Ese es, quizá, mi mayor cansancio: vivir en una normalidad que no deja de pedirnos supervivencia. Un cansancio que no se parece a ningún otro, porque no se cura durmiendo. Es el cansancio de anticipar riesgos, de hacer cálculos invisibles, de aprender estrategias de autoprotección transmitidas como si fueran herencias familiares.
Es la fatiga política de existir en un mundo que aún considera que la violencia es un problema personal y no la consecuencia lógica de un orden desigual. Llevamos generaciones reclamando lo mismo: que no queremos adaptarnos a la violencia, queremos erradicarla. Y, sin embargo, seguimos cargando con la pedagogía que debería asumir quien agrede, no quien es agredida. Existe constantemente un señalamiento constante hacia quien no lo merece. No es nuestra culpa, señores.
La violencia contra las mujeres no es solo un acto: es una arquitectura. Está en los cimientos de la cultura, en las grietas de la intimidad, en la economía del hogar, en la retórica del amor, en la manera en que se interpreta el deseo y se reparte el poder. Está en lo que se dice y en lo que no se cuestiona. En lo que se permite. En lo que se justifica.
Hay violencias que rompen huesos y otras que rompen horizontes. Violencias que marcan la piel y violencias que modelan el carácter. Paralizan el cuerpo y moldean la voz hasta convertirla en susurro. Amables, estéticas, económicas, digitales, afectivas. Todas sirven al mismo propósito: recordar quién puede y quién debe adaptarse. Las ves en todos lados, está en cada mujer que puedas conocer, luchan constantemente sobrevivir a ello. «Qué pereza» pienso mientras intento darle sentido a este texto, que a mí me parece tan obvio.
La penetración del insulto simbólico es contundente. Aparece en los discursos que analizan nuestro cuerpo como si fuera patrimonio público, en los mandatos estéticos que se disfrazan de autocuidado, en la aparente preocupación de quienes nos dicen cómo deberíamos ser «para nuestro bien». Desde las modas farmacológicas que colonizan nuestras inseguridades hasta la mirada ajena que opina sobre nuestro peso, nuestra ropa o nuestra edad, el cuerpo de las mujeres sigue siendo un territorio intervenido. Y ese control —amable, revestido de buenos consejos— es también una forma de violencia.

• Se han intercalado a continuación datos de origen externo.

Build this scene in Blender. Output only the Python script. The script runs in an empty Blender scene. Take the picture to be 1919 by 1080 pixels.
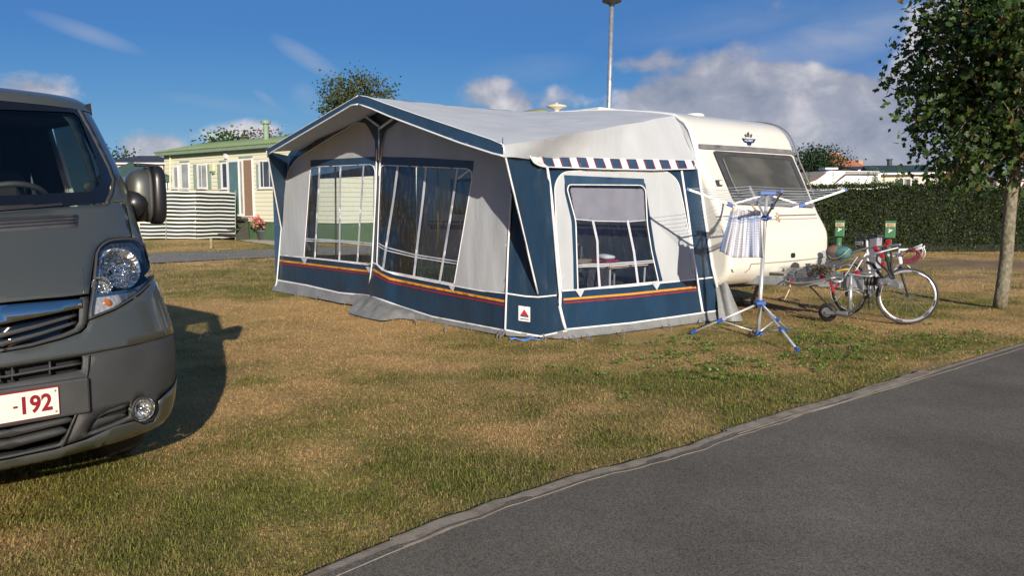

Decimos que hay que educar. Y sí, pero ¿a quién? ¿Y cómo? No se puede educar sobre igualdad mientras se perpetúan jerarquías afectivas que sitúan a las mujeres en el terreno de lo disponible. Mientras se normaliza que el cuerpo de las mujeres sea territorio opinable. Educar sobre libertad sin cuestionar el orden emocional que todavía opera bajo la idea de que el amor es posesión, o protección, o sacrificio.
Educar, política y emocionalmente, implica desmontar. Señalar con claridad dónde se produce la violencia antes de que sea visible. Incomodar a quienes no sienten la amenaza. Implica explicar que la igualdad no es un sentimiento, es una redistribución del poder. Y que el poder nunca se redistribuye sin resistencia.
No depende de gestos bien intencionados. Depende de decisiones que redistribuyen recursos, de sistemas que escuchan, de instituciones que no fallan cuando más importan, de contextos donde la palabra «protección» no sustituye a la palabra «derechos».
Depende de políticas que entienden que la autonomía económica no es un privilegio: es la diferencia entre quedarse y poder irse. El miedo no es un argumento judicial y sí es una evidencia. ¿La sociedad dejará de medir la credibilidad de una mujer en función de su docilidad? Habrá que entender que ninguna libertad es plena si la mitad de la población tiene que pensar su vida en términos de supervivencia.
Es la conciencia de que ya no acepto tantos silencios, ni explicaciones indulgentes, ni discursos que recomiendan paciencia. Aunque nos pese la herencia, seguimos escribiendo futuro. No como víctimas resignadas, sino como sujetos políticos que reclaman lo que debería haber sido siempre: una vida entera, sin miedo, sin pedagogía defensiva, sin justificaciones.